Welcoming Visiting Scholar, Abdul-Rahim Al-Shaikh

 
 

The Center for Palestine Studies at Columbia University is pleased to host the recipient of the Fulbright Visiting Senior Scholar Award for the academic year 2015-2016, Abdul-Rahim Al-Shaikh. The award provides an opportunity for Palestinian professors residing in the West Bank, East Jerusalem, and Gaza to lecture and/or do research at institutions in the United States.


Abdul-Rahim Al-Shaikh is a poet and academic born in Jerusalem to a Palestinian refugee family from Ramlah. He is an associate professor of philosophy, and cultural and Arab studies at Birzeit University. AlShaikh's work is focused on cultural representations and the politics of Palestinian identity, in addition to his works on Arab poetry, art criticism, and translation.

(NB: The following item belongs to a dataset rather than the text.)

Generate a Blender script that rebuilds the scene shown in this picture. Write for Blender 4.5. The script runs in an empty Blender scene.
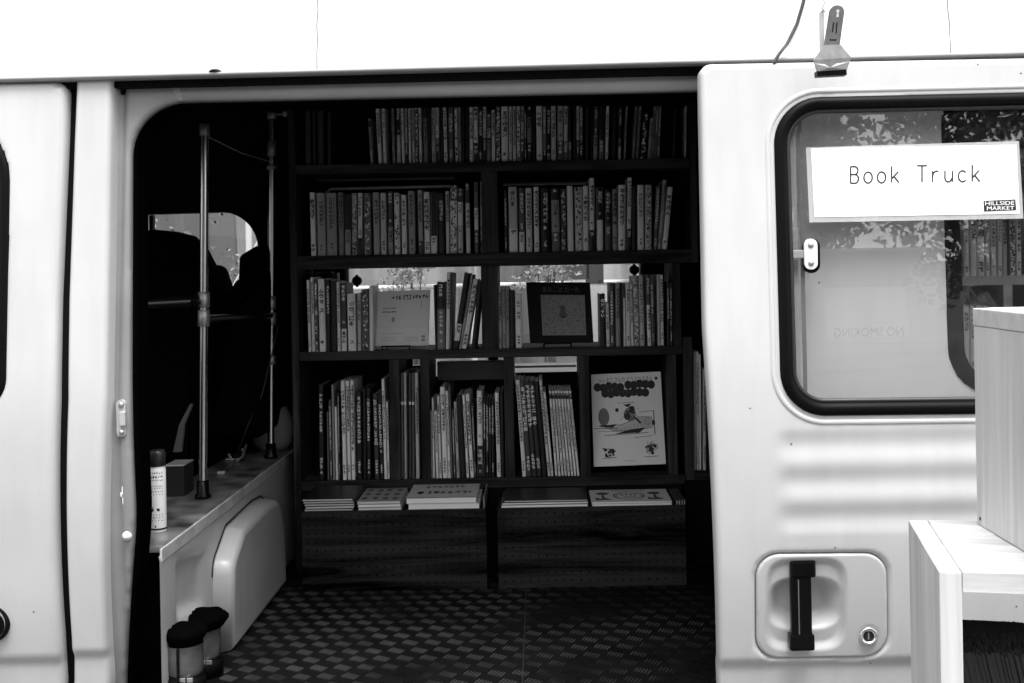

As a Fulbright Scholar, he will spend the 2015-1016 academic year at the Center for Palatine Studies-Columbia University working on his project The Palestinian Living Cemetery. Given the theoretical paradigm shift from bio-power to necro-politics throughout the last decade, his research aspires to instigate scholarly interest in the highly subversive spatio-temporal epitaphs of the Palestinian cemetery. Situated at the heart of the intersection between necro-politics and necro-semiotics, his project utilizes the conception of the cemetery as both a heterotopia and a heterochronia, 'within' which people are capable of both deconstructing and re-constructing not only their geography, but also their history. After building a comprehensive photo-archive of epitaphs from Palestinian cemeteries (within and outside historic Palestine), Al-Shaikh's current book aspires to establish a methodic taxonomy by which he can study the "Sub-terrain Nakba," that is, the concealed features of the political, social, and cultural histories of modern Palestine.

 

Al-Shaikh earned his Ph.D. in Middle East and Arab Studies at the University of Utah, after which he conducted his postdoctoral research in cultural mobility in near-eastern cultures at the Wissenschaftskolleg zu Berlin. Since 2004, he has been a fellow at both Muwatin-The Palestinian Institute for the Study of Democracy and the Institute of Palestine Studies. He is the author of: Sharon's Golden Heart: A Mythical Trial (2007), Palestinian Textbooks: Issues of Identity and Citizenship (2008), and The Biography of Gabi Baramki and His Odyssey at Birzeit University 1929-2012 (2015). He translated Hussein Barghouthi's autobiography al-Daw' al-Azraq (The Blue Light) into English (2003), and Oz Shelach's Picnic Grounds (2010) into Arabic. He has published three collections of poetry: Ash Wheels (1998), City Remnants (2003), and Departing Narratives (2012). His forthcoming book is titled:The Columbus Syndrome and the Veiling of Palestine: A Genealogy of the Israeli Politics of Toponymy of the Palestinian Landscape 1856-2015 (by the Institute of Palestine Studies, 2015).